D’un point de vue très pragmatique (propre à la culture flamande), le coût d’une séparation serait d’ailleurs exorbitant, en premier lieu pour la Flandre elle-même, dont le premier partenaire commercial demeure la Wallonie. Autre point : la Flandre n’acceptera jamais d’être amputée de la région de Bruxelles, la plus dynamique de Belgique. Si je puis me permettre une autre prédiction : la Belgique s’engagera dans une cinquième réforme de ses institutions, qui débouchera sur un nouveau type de fédéralisme. Dans ce cadre, les différentes communautés et régions seront les acteurs principaux, voire exclusifs, du fonctionnement de l’État « central ». Et si cette réforme devait échouer, c’est la construction européenne elle-même qui serait en danger. Car le modèle belge est le seul possible pour l’Europe : une fédération d’États aux cultures très diverses, dont les membres doivent vivre et travailler ensemble dans le respect mutuel de leurs identités.

Christophe Herinckx, Louvain-la-Neuve, Belgique

Kouchner à géométrie variable

– En ce qui concerne l’envolée rhétorique de Bernard Kouchner au sujet de la Tunisie (voir J.A. n° 2515), il s’agit d’une tempête dans un verre d’eau. Le ministre français des Affaires étrangères n’émeut personne et ce qu’il dit n’a d’autre valeur que celle qu’on veut bien lui accorder.

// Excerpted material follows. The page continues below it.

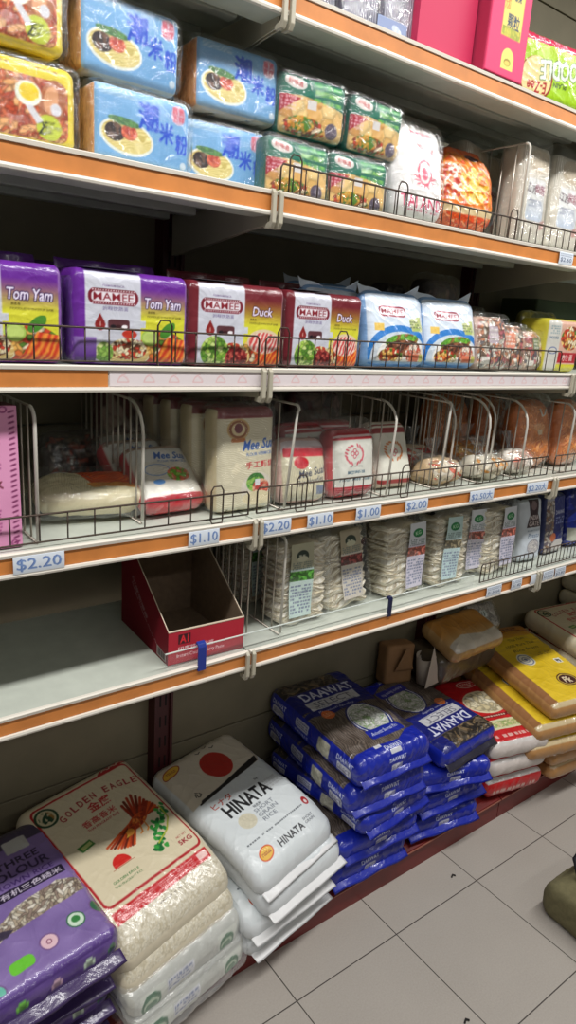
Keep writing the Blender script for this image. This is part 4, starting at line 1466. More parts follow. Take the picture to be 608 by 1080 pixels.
dup(og, (1.640, 1.205, Z2), (R(-6), R(2), R(12)), 'clear bag of orange noodles in the second row behind the large one')
dup(og, (1.480, 1.225, Z2-.001), (R(-6), R(-2), R(-8)), 'clear bag of orange noodles in the shade between the curved dividers')

# ================================================================== LOWEST SHELF (level 1)
Z1 = TOPS[1]+.001
# open red carton with sloping sides
CW, CD, CH, CB = .156, .215, .064, .205     # width, depth, front height, back height
root = grp_root('open_carton', 'open dark red carton with sloping sides, empty, on the lowest left shelf', 'box', None, (.602, .986, Z1), (0, 0, R(-2)))


def slope_h(y):
    return CH+(CB-CH)*np.clip(y/CD, 0, 1)


A = Art(156, 62, 1.0, (176, 28, 48))
A.put(A.rect(20, 36, 44, 54), (60, 14, 24))
A.txt('A1', 32, 45, 14, (226, 40, 50), 0, 2.6, 17)
A.txt('\u5370\u5ea6\u9e21\u5496\u5589\u9171', 56, 27, 9, (240, 226, 226), 0, 1.2, 72)
A.txt('Instant Chicken Curry Paste', 66, 14, 8, (240, 226, 226), 0, .9, 96)
sheet('front_flap', CW, CH, A, P_CARD, root, thick=.002)
A = Art(215, 205, 1.6, (150, 26, 44))
A.txt('\u5370\u5ea6\u5496\u5589\u9171', 90, 116, 16, (196, 170, 170), -33*1, 1.2, 84)
A.txt('Instant Chicken Curry Paste', 116, 82, 11, (206, 180, 180), -33, .9, 150)
A.put(A.rect(168, 8, 204, 50), (212, 206, 200))
for k in range(12):
    A.put(A.rect(172+k*2.5, 14, 173.3+k*2.5, 46), (60, 40, 44))


def side_fn(sgn):
    def f(P):
        u = (P[:, 0]+CD/2)/CD           # 0 back .. 1 front
        yy = (1-u)*CD
        return np.stack([P[:, 0]*0+sgn*CW/2, yy, P[:, 2]/CB*slope_h(yy)], 1)
    return f


s = sheet('side_panel', CD, CB, A, P_CARD, root, fn=side_fn(-1), thick=0.0)
IN = (124, 104, 84)
s = sheet('side_panel', CD, CB, (150, 26, 44), P_CARD, root, fn=side_fn(1), thick=0.0, nx=20, ny=12)
for sg in (-1, 1):
    MB().prism([(.002, .002), (CD-.002, .002), (CD-.002, CB-.002), (.002, CH-.002)], sg*(CW/2-.0022), sg*(CW/2-.0004)).build('inner_board', mat('brown_corrugated_board', IN, .85, 0, .1, 80, .1), root)
mb = MB().box(-CW/2+.002, CW/2-.002, CD-.003, CD-.0005, .001, CB-.001)
mb.build('back_board', mat('brown_corrugated_board', IN, .85), root)
MB().box(-CW/2+.002, CW/2-.002, .0022, CD-.003, .0005, .002).build('bottom_board', mat('brown_corrugated_board', IN, .85), root)
MB().box(-CW/2+.002, CW/2-.002, .0021, .0034, .002, CH-.001).build('front_lining', mat('brown_corrugated_board', IN, .85), root)
E2 = mat('torn_card_edge', (206, 190, 168), .8)
mb = MB().box(-CW/2, CW/2, -.0006, .0034, CH-.0008, CH+.0008)
mb.build('front_edge', E2, root)
for sg in (-1, 1):
    MB().tube([(sg*(CW/2-.001), 0, CH), (sg*(CW/2-.001), CD, CB)], .0011, 4).build('side_edge', E2, root)

# clear bags of dried flat noodles with printed cards
Wn, Hn, Tn = 116, 168, .078


def layered(P):
    """stacked folded noodle sheets: saw-tooth layers"""
    ph = P[:, 2]*1000/15.0
    f = ph-np.floor(ph)
    k = .0065*(f**.6-.5)
    nx_ = P[:, 0]/np.maximum(.02, np.abs(P[:, 0]))
    out = P.copy()
    out[:, 1] += -k*np.sign(-P[:, 1]+1e-9)*np.minimum(1, np.abs(P[:, 1])/.02)
    out[:, 0] += k*np.clip(P[:, 0]/.04, -1, 1)*1.2
    out[:, 2] += .005*np.sin(P[:, 0]*70+np.floor(ph)*1.7)
    return out


def dn_art(w, h, seed):
    A = Art(w, h, 1.5, (240, 234, 216))
    Y0 = A.Y.copy()
    A.Y = A.Y + 5*np.sin(A.X*.07+1)
    A.strands(A.all(), (214, 202, 172), (252, 248, 236), 12, 6.5, 6, seed, 18)
    for k in range(int(h/15)+2):
        A.put((np.abs(A.Y-k*15.0) < 1.3), (150, 128, 98), .6)
    A.Y = Y0
    A.mott(A.all(), 14, 12, seed)
    return A


def card_art(kind, w=56, h=156):
    body = {'green': (206, 226, 220), 'lilac': (214, 208, 224), 'cream': (206, 198, 186), 'blue': (196, 220, 222)}[kind]
    A = Art(w, h, 1.0, body)
    A.put(A.rect(0, 104, w, h), {'green': (178, 176, 150), 'lilac': (212, 216, 222), 'cream': (170, 160, 136), 'blue': (190, 216, 214)}[kind])
    if kind in ('green', 'cream'):
        A.put(A.ell(w/2, 130, 15, 12), (44, 58, 48))
        A.put(A.ell(w/2, 124, 13, 6), (196, 196, 170))
        A.lines_of_print(w/2-9, 128, w/2+9, 134, 1, (200, 200, 180), 4)
    else:
        A.put(A.ell(w/2, 132, 17, 10), (24, 110, 60))
        A.put(A.ell(w/2, 132, 15, 8), (32, 132, 72))
        A.txt('KG', w/2, 132, 9, (206, 232, 200), 8, 1.2, 18)
    A.lines_of_print(5, 102, w-5, 118, 4, (90, 110, 110), 5)
    band = {'green': (84, 150, 60), 'lilac': (190, 106, 90), 'cream': (140, 70, 66), 'blue': (130, 120, 96)}[kind]
    A.cells(A.rect(0, 78, w, 99), [band, tuple(int(v*.7) for v in band), tuple(min(255, int(v*1.25)) for v in band)], 6, 3, 1.4, .2)
    A.lines_of_print(4, 8, w-4, 70, 9, (110, 120, 150), 7, .5)
    A.txt('85', w*.74, 54, 7, (110, 120, 150), 0, .5)
    return A


def dried_noodles(kind, label, loc, rot, seed, cx=0.0):
    r = grp_root('dried_noodle_bag', label, 'noodles', 'clear bags of dried flat noodles', loc, rot)
    softbox('noodle_stack', Wn/1000, Hn/1000, Tn, dn_art(Wn, Hn, seed), P_FOOD, left=dn_art(75, Hn, seed+1), right=dn_art(75, Hn, seed+2), side=(206, 190, 158),
            r=(.020, .020, .010), wr=.0018, wf=120, seed=seed, parent=r, warp=layered)
    c = sheet('printed_card', .056, .156, card_art(kind), P_CARD, r, fn=lambda P: P+np.stack([P[:, 0]*0, .0022*np.sin(P[:, 2]*42+P[:, 0]*30), P[:, 2]*0], 1))
    c.location = (cx, -Tn/2-.0085, .020)
    softbox('outer_film', .138, .198, Tn+.026, None, FILM, r=(.018, .020, .010), wr=.004, wf=55, seed=seed+9, parent=r, taper=.25)
    return r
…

Il n’est plus à une contradiction près. Son élan humaniste perd de son éclat à l’épreuve de la réalité. Après un silence assourdissant lors des derniers événements de Gaza – pour ne citer que l’exemple le plus récent –, le ministre français a voulu redorer son blason à peu de frais. Le « droit d’ingérence » présuppose une équité et une éthique sans faille, loin d’une quelconque politique à géométrie variable.

Cet incident étant évacué, la France, étendard des droits humains, est pour nous, Tunisiens, une grande et proche amie, à laquelle nous lient l’Histoire et une communauté de destin, dont le ciment est désormais ce nouvel espace euro-méditerranéen. C’est notre avenir commun, construisons-le, main dans la main. N’est-ce pas Saint-Exupéry qui disait : « S’aimer, ce n’est pas se regarder l’un l’autre, c’est regarder ensemble dans la même direction » ?

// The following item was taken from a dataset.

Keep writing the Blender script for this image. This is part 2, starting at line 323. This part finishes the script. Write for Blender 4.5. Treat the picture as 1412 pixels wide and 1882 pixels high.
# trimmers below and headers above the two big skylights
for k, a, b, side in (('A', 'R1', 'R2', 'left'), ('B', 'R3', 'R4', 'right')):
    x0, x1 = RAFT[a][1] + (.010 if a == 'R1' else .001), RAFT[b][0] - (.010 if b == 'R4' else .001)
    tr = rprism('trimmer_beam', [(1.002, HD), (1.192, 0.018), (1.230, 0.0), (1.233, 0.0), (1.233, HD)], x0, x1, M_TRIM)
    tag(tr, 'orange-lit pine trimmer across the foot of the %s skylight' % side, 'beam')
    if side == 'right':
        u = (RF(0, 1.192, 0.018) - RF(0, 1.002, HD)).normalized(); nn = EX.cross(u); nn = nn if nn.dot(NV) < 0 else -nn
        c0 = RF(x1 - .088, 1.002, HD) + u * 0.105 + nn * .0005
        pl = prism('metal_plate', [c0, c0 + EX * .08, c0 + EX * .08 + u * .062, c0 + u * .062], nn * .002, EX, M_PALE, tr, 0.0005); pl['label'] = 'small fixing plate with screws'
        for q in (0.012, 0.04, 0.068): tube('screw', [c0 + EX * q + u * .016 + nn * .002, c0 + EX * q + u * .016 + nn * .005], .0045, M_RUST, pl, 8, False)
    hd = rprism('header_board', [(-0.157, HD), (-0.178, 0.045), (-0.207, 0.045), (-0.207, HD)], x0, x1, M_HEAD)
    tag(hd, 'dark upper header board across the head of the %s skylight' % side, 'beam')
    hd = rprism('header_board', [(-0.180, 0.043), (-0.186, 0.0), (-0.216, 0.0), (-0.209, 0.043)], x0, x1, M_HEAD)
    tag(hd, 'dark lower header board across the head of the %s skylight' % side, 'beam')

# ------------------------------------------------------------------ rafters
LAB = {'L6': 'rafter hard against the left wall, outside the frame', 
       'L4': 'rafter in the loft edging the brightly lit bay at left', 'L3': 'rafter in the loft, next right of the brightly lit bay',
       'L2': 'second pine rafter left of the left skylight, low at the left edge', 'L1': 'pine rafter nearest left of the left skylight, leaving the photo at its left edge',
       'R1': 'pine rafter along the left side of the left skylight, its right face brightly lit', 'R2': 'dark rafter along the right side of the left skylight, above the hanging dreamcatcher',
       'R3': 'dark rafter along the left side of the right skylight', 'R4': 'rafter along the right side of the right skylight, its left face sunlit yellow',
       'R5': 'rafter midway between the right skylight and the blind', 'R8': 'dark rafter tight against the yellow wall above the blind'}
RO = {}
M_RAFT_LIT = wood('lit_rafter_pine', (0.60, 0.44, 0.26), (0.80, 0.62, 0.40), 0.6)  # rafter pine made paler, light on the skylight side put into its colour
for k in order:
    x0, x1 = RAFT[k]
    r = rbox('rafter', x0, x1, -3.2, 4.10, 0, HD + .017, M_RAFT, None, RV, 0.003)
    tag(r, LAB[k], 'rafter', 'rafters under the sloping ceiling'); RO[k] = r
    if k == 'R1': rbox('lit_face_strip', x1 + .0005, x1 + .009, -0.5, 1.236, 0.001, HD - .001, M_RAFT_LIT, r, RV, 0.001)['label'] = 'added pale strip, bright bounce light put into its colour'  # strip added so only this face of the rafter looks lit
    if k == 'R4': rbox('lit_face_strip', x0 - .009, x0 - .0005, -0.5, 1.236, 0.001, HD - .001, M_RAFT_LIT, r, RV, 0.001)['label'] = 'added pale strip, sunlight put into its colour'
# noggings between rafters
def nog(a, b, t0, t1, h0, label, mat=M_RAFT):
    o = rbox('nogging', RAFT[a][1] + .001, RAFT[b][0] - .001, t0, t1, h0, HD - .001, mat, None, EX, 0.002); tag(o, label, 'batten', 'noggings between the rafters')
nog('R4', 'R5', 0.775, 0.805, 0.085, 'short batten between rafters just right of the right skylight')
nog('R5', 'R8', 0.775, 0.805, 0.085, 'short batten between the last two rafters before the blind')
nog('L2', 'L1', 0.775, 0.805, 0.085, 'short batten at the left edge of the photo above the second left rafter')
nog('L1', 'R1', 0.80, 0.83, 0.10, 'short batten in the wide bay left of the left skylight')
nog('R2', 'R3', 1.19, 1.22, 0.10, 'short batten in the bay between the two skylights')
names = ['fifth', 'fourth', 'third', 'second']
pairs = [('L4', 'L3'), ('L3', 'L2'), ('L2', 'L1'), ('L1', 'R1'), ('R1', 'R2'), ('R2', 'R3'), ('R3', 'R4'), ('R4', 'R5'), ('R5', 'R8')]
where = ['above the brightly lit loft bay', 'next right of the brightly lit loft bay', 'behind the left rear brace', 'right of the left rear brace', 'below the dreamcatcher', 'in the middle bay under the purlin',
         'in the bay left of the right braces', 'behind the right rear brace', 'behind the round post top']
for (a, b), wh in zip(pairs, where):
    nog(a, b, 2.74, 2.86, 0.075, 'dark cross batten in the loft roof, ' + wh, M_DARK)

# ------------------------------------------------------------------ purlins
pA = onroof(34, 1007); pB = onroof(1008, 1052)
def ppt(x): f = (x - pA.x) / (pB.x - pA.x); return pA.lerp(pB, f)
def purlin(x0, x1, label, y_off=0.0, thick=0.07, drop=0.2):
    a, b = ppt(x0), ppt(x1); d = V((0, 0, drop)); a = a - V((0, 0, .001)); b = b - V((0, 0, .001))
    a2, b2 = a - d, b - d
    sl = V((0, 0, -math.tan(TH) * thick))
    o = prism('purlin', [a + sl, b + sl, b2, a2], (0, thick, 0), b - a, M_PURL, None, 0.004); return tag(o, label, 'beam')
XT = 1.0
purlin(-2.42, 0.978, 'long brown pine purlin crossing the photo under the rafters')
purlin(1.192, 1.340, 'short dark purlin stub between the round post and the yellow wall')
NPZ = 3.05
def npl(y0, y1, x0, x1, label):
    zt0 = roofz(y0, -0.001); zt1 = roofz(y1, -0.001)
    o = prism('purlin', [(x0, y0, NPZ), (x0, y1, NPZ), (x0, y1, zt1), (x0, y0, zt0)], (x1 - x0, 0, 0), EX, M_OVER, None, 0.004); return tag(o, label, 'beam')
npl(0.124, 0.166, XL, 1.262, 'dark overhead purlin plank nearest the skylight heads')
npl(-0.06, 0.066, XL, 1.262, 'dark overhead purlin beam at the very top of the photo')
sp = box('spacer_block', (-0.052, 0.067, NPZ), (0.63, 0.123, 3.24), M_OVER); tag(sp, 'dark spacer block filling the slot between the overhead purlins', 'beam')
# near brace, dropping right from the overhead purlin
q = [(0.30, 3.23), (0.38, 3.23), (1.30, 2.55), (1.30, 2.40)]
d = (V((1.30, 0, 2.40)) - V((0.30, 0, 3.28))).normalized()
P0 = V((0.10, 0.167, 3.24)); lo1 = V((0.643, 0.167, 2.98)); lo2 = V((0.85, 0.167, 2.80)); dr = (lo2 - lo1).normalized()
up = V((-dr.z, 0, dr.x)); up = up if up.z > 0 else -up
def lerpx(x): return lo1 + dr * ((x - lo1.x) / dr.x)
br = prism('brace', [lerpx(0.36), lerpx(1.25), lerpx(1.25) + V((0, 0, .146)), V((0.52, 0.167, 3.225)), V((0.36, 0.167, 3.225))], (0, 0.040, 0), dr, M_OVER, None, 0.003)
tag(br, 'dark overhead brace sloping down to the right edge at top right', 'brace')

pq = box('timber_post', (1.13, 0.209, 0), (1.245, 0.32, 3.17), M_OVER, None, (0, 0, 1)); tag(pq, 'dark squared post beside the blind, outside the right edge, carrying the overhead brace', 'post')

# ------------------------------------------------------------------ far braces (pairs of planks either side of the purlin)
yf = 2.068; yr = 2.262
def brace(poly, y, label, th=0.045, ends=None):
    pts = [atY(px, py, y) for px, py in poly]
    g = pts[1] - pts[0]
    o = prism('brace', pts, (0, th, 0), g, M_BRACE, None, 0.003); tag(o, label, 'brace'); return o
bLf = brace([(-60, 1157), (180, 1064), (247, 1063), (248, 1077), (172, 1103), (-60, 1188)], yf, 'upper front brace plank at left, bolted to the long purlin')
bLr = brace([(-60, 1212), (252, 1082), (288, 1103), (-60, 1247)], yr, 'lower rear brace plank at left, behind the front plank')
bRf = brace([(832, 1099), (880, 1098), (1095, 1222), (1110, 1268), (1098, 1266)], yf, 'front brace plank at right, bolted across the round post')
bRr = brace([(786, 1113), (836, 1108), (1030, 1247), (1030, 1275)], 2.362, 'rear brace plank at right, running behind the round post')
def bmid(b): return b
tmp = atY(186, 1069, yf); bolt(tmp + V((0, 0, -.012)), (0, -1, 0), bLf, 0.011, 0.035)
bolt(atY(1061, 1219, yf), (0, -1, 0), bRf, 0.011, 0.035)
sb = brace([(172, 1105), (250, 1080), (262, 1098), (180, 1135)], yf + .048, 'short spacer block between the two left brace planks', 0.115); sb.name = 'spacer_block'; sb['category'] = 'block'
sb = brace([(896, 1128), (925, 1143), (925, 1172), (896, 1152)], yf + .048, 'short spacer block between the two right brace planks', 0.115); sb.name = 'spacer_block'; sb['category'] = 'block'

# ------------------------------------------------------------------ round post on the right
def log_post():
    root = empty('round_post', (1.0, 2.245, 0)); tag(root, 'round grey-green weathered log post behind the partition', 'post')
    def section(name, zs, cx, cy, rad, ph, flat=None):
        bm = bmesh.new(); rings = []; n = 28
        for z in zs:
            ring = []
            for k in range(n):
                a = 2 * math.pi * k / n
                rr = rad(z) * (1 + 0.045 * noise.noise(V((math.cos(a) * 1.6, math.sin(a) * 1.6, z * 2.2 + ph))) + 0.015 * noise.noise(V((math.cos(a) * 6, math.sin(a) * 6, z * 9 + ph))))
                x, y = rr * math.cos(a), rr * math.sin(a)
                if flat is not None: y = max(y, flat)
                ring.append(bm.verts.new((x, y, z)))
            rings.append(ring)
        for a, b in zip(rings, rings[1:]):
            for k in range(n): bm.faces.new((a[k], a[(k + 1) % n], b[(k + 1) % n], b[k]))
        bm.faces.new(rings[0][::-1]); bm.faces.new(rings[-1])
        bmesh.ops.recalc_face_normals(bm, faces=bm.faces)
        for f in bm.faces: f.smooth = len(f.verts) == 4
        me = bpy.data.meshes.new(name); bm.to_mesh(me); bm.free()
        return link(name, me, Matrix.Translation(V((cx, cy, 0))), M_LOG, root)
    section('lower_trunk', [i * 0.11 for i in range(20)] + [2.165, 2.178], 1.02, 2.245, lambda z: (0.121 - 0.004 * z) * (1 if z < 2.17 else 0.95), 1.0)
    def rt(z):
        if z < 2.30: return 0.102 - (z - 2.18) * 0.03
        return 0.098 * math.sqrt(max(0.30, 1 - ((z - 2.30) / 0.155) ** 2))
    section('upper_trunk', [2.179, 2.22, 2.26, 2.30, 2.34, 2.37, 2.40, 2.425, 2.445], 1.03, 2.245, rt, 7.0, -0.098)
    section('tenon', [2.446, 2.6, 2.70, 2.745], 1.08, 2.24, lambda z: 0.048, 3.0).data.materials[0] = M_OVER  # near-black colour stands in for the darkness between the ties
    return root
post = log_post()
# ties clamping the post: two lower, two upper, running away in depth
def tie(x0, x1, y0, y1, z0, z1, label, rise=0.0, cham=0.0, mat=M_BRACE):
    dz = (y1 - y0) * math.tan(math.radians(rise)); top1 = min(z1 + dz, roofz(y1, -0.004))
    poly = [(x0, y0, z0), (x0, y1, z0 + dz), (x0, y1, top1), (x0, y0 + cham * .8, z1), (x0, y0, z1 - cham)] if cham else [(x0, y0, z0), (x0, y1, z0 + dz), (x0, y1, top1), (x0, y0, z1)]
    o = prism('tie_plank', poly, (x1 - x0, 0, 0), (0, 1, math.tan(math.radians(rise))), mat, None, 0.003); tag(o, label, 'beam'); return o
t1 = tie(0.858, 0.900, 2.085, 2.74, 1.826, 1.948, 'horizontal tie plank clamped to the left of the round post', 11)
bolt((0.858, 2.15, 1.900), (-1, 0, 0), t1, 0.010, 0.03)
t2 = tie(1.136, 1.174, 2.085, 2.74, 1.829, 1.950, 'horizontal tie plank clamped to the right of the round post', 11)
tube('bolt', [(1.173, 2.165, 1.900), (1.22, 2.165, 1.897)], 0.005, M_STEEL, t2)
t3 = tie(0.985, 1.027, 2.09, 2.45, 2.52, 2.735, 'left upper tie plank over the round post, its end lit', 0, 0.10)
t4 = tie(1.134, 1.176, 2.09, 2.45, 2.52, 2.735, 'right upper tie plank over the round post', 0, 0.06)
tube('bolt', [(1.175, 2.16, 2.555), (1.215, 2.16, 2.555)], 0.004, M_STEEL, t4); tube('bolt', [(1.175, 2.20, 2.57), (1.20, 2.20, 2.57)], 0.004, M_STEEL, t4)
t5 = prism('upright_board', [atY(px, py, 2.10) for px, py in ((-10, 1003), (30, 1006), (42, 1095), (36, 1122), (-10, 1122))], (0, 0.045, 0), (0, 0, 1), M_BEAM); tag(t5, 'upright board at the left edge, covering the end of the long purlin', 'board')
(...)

Mansour El Feki, Montréal, Canada

Non-démocraties arabes

– Pourquoi les pays arabes souffrent-ils d’un déficit alarmant de démocratie ? La réponse tient évidemment à des raisons historiques et institutionnelles, mais aussi d’ordre éthique. Car des rives de l’Euphrate à l’Atlantique, quiconque ne justifiant pas d’une descendance nobiliaire, d’une filiation andalouse ou ottomane, ne se référant pas à un passé de moudjahid ou n’étant pas issu d’une coterie religieuse ou politique, a peu de chances de réussir dans son propre pays ! Convaincus d’être dépositaires de valeurs suprêmes, seuls les adeptes de quelques « chapelles » paraissent en mesure d’accéder aux dignités professionnelles et politiques et de se voir ainsi associés à la vie publique… Le népotisme et la discrimination restant la règle, l’émergence de la démocratie dans les pays arabes n’est pas pour demain… Et celle d’un Obama encore moins !

Moha Bounif, Rabat, Maroc

Kenitra, l’omerta

– C’est avec une émotion très particulière que j’ai lu sous la plume de Hamid Barrada la fabuleuse histoire des « hautes études » de Kenitra, digne d’une épopée (voir J.A. n° 2514). C’est bien la preuve que lorsqu’on a des convictions, aucune montagne ne peut être assez haute pour nous barrer le chemin. En quatre ans de vie au Maroc (1995-1999), jamais je n’aurais deviné que, derrière les murs sinistres des prisons, il puisse se trouver des prisonniers d’un tel niveau d’instruction. Pourquoi ? Parce que personne n’en parlait ! Même dans l’intimité d’un salon, avec la garantie que « l’œil de Moscou » ne pouvait y pénétrer, la question de cette prison était tout bonnement tue. On n’en parlait pas. C’était comme toucher à l’un des trois sujets sensibles au Maroc : Allah, la famille royale et la marocanité du Sahara. L’article lève vraiment un pan du voile sur le système Hassan II.

Obambé Gakosso, Gisors, France

Coup de foudre pour J.A.

– Certes, J.A. est reconnu pour la qualité de ses informations, mais ce n’est pas la raison de mon émotion. C’est le fait que cet hebdomadaire a réussi à éveiller en moi le goût de la lecture, ce qui est la clé du savoir et du succès social. Il est difficile de fermer J.A. avant d’en avoir fini la lecture. Je suis de nationalité tchadienne et élève à l’école nationale d’ingénieurs de Bamako. Je n’ai pas assez d’argent pour acheter tous les numéros mais, quand je réussis à convaincre quelques amis, nous nous cotisons pour acheter celui qui vient de sortir. C’est un prestige d’avoir un nouveau numéro de J.A. parce que celui qui s’inspire de ses informations convainc plus facilement les autres dans les discussions. Au Tchad, la guerre pourrait même prendre fin si J.A. arrivait à susciter chez les jeunes Tchadiens un coup de foudre identique au mien.